**Recorded information:**
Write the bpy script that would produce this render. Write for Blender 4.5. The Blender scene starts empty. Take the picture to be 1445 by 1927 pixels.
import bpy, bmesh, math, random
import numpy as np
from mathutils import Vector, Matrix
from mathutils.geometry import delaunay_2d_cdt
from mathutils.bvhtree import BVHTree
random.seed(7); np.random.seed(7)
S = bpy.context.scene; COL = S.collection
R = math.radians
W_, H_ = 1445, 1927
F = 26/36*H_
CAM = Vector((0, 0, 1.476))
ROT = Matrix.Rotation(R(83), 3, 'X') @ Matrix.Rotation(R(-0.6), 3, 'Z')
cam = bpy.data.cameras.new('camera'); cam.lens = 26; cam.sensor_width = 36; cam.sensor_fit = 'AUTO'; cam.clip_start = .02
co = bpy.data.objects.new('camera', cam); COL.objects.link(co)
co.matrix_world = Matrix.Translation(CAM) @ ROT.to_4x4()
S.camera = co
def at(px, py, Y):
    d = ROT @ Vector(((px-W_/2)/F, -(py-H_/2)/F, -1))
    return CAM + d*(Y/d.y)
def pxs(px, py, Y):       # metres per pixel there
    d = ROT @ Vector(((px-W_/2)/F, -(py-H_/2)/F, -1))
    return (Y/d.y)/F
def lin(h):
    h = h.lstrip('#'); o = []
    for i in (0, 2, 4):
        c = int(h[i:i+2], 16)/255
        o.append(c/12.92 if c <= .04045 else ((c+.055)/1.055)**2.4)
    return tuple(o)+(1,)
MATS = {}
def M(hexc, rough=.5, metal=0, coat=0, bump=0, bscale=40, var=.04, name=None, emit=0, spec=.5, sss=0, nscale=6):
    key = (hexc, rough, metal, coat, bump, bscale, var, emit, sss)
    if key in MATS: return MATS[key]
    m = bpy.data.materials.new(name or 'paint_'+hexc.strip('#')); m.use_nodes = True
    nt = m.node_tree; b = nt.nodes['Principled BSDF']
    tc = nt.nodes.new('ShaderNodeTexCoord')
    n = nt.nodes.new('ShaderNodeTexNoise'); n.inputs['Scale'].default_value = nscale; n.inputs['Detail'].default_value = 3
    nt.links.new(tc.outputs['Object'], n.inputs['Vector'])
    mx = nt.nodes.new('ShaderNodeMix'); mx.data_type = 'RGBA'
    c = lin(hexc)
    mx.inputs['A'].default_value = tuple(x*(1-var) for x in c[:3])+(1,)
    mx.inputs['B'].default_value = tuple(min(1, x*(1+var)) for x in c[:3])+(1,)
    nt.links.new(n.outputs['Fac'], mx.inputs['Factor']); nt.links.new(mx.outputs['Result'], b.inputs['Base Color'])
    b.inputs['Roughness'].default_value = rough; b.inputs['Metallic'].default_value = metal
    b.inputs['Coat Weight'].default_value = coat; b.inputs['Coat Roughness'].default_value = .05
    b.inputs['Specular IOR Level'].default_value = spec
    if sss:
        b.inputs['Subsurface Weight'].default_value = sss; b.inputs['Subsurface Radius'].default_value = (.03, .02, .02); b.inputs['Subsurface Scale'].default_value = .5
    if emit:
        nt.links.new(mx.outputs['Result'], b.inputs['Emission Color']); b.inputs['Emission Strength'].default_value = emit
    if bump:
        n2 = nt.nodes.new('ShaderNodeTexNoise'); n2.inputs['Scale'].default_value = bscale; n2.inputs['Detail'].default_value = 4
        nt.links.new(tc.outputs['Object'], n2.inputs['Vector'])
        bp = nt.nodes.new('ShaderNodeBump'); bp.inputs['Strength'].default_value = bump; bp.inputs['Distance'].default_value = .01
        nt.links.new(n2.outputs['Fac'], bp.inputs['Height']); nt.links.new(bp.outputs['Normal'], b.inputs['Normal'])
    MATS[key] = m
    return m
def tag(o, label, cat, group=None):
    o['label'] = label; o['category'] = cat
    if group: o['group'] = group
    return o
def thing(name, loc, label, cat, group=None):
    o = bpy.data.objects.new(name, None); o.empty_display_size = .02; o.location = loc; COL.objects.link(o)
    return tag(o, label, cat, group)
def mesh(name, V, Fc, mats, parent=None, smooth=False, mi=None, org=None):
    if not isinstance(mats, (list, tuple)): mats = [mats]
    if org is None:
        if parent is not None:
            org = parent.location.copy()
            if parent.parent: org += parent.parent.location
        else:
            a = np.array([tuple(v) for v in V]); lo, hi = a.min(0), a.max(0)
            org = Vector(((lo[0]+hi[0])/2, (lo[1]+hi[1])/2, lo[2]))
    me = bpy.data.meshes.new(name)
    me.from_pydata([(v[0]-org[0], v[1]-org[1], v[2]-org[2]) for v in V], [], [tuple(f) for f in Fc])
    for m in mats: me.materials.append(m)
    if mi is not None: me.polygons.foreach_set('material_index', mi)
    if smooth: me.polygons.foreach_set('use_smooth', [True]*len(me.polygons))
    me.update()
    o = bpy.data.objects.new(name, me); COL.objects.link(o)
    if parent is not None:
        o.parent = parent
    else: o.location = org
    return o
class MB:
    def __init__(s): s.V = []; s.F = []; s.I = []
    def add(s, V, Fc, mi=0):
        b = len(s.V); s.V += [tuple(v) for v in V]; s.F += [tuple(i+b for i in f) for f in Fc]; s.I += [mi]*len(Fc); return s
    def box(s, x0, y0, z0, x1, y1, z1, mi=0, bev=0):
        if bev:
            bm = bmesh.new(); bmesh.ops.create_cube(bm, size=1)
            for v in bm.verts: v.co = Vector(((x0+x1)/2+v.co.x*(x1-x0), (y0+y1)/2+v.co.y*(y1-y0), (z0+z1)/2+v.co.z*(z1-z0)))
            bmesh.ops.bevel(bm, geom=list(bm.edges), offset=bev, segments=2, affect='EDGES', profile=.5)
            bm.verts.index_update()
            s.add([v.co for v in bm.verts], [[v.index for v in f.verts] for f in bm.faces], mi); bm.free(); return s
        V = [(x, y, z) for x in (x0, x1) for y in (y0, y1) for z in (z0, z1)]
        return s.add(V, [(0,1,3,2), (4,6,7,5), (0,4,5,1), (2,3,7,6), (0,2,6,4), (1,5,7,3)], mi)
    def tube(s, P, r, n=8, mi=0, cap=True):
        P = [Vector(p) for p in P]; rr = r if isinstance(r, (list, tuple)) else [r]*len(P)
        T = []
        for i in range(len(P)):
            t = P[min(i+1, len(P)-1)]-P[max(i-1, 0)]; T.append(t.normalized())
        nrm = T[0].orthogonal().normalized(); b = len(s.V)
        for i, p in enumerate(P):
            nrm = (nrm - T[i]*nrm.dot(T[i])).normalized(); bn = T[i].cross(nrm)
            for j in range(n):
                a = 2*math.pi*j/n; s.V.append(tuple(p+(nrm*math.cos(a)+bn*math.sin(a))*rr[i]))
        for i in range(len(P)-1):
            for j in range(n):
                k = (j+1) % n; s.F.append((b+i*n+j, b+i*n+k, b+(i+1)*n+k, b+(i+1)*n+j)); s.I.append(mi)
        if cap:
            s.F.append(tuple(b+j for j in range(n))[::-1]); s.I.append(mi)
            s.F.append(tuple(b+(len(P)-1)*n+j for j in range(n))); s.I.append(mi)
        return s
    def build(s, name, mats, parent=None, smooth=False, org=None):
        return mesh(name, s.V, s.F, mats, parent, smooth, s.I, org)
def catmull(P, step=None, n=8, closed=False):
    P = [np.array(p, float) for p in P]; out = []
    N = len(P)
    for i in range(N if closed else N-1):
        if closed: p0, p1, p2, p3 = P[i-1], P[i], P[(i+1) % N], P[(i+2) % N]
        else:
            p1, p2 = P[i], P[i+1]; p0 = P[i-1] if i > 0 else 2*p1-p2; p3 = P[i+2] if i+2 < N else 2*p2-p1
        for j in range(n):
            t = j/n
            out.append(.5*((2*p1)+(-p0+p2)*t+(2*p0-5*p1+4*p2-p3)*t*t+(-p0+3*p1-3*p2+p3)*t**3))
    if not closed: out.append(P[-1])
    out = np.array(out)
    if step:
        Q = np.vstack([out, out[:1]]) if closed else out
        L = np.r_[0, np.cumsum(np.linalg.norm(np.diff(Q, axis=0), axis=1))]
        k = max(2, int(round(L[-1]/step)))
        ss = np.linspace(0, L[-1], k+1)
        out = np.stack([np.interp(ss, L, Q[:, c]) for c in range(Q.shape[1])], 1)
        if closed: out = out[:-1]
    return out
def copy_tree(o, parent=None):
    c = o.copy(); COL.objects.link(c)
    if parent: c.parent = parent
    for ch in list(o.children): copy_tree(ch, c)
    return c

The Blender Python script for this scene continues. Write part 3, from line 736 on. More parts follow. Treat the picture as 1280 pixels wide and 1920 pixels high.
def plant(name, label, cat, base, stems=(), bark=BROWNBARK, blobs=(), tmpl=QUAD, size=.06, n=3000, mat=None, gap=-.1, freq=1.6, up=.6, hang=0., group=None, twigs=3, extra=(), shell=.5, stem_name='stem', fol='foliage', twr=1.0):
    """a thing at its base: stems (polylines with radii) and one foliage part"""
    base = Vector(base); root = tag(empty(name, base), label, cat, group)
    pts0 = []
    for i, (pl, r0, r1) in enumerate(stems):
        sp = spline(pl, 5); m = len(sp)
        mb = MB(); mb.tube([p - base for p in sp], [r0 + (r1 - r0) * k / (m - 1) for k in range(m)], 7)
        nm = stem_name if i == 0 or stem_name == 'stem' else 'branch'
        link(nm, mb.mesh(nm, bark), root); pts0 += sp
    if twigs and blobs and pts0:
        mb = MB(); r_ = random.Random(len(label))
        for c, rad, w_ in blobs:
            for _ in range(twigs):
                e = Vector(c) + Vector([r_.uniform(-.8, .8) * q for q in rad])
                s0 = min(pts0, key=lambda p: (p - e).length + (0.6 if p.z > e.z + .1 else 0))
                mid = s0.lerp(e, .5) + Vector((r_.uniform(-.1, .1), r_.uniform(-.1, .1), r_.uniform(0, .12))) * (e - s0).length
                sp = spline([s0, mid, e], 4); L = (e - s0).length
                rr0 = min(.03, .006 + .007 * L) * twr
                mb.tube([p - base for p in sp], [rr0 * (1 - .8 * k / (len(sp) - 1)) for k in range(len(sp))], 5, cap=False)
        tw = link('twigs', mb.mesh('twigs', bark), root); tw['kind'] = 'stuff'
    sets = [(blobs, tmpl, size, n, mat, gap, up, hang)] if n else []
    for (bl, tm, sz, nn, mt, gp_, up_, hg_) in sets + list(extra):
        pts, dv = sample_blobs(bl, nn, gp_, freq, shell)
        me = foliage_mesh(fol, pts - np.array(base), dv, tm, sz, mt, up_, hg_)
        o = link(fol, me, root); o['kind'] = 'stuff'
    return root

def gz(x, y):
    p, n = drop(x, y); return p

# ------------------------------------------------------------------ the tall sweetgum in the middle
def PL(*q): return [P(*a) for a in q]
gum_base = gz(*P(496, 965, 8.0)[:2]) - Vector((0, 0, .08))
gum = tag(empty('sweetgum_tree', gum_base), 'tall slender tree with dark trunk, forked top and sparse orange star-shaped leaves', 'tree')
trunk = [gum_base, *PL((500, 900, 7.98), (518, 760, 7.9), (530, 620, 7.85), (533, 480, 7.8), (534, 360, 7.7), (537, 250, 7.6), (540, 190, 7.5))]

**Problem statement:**
Search the entries for the word "scene", then gather every line that has it.

**Written response:**
Write the bpy script that would produce this render. Write for Blender 4.5. The Blender scene starts empty. Take the picture to be 1445 by 1927 pixels.
S = bpy.context.scene; COL = S.collection
The Blender Python script for this scene continues. Write part 3, from line 736 on. More parts follow. Treat the picture as 1280 pixels wide and 1920 pixels high.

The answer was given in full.